Thursday, 21 July 2011

Lemon Macarons

Like all teachers, I've been looking forward to this long Summer break for months.  Time seems elastic at this time of year, stretching out for far longer than it should over the last bittersweet few weeks of the school year, but then racing away at top speed as soon as the holiday starts.  Consequently my long to-do-list for the Summer holidays is still... long.

One thing that I have managed to achieve though is making macarons.  I've been planning to make these again ever since being inspired by Ben, but it's the kind of thing that takes some planning - aging the egg whites for a few days, leaving the macarons to dry out slightly before cooking, etc.  It definitely helps to be around all day when you're making them.

The recipe I used is the one I've used before, and can be found here.  As I'm still on my lemon-kick I decided to go with that flavour for the macarons.

My Meri White is a little (*cough* 2 years...) out of date, but it smelled and tasted OK so I used it anyway...  'Best Before, not Poisonous After' is my motto!   I wanted to flavour the macarons themselves as well as the filling, so added half a tsp of Boyajian Lemon Oil to the batter, as well as some yellow colouring.

I might have gone a little over the top with the yellow colouring actually, it's certainly very 'sunny'.  But I like it.

I did use the food processor to get rid of the lumps in my icing sugar and ground almonds, but even so my macaron shells still weren't perfectly smooth.  I very lazily didn't pipe them either, but just used a teaspoon.  Pierre Herme would not be impressed.

They cooked beautifully at 120 degrees C, for 15 minutes.  They didn't brown at all, and did develop the macaron 'foot' as they rose.

I filled them with a white chocolate ganache (simply melted white chocolate with a spoonful of mascarpone stirred in to loosen it) and my home-made lemon curd.  I put a ring of the ganache onto the shell, and then a blob of the curd in the centre.  The tartness of the lemon curd is a lovely contrast with the sweetness of the chocolate.

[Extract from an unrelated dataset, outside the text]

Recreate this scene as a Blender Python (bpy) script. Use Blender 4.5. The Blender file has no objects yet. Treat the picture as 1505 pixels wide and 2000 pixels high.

As you can see, they don't look nearly as professional as Ben's macarons, they're distinctly lumpy and rather more rustic-looking (they're also about twice the size due to my inept teaspooning).  However, when they're just for home consumption it's the taste that counts, and these taste great.  A crispy outer encloses a chewy inner, and they just seem to get better, chewier, the longer you keep them in the fridge. 

I know Ben will want to know this - yes, a few of the macaron shells were almost hollow, while others weren't.  I wonder why this happens?

At least that's one holiday project successfully accomplished!


Elisabeth said...

Those look great!
So Summery.

At Anna's kitchen table said...

Bravo Kate!!
I'm to nervous too even attempt day I will though!

Anonymous said...

They look wonderful Kate!

Foodiva said...

Kate, bravo for these tropical macarons, in every sense of the word! I think the flavours, colour, rusticness, the feet, your oven... they're perfect. Now, Pierre Herme may not be impressed, but I certainly am!

I've got to try making macarons again soon. It's been too long!

Anonymous said...

Wow fab macarons Kate. After watching Master Chef Australia where the contestants made them, yours are perfect compared to the ones they made. Well done

Norm said...

Thanks everyone! They're definitely something I'll only make occasionally, when I'm 'in the macaron mood' - but every time I do make them I remember how delicious they are and think I should make them more often! I love the hundreds of flavour possibilities...

vonsachsen said...

Wow! I'm impressed! Of course that's nothing in comparision with Pierre Hermés:))
I have always wanted to try but I always chicken out - your macarons look perfect!!!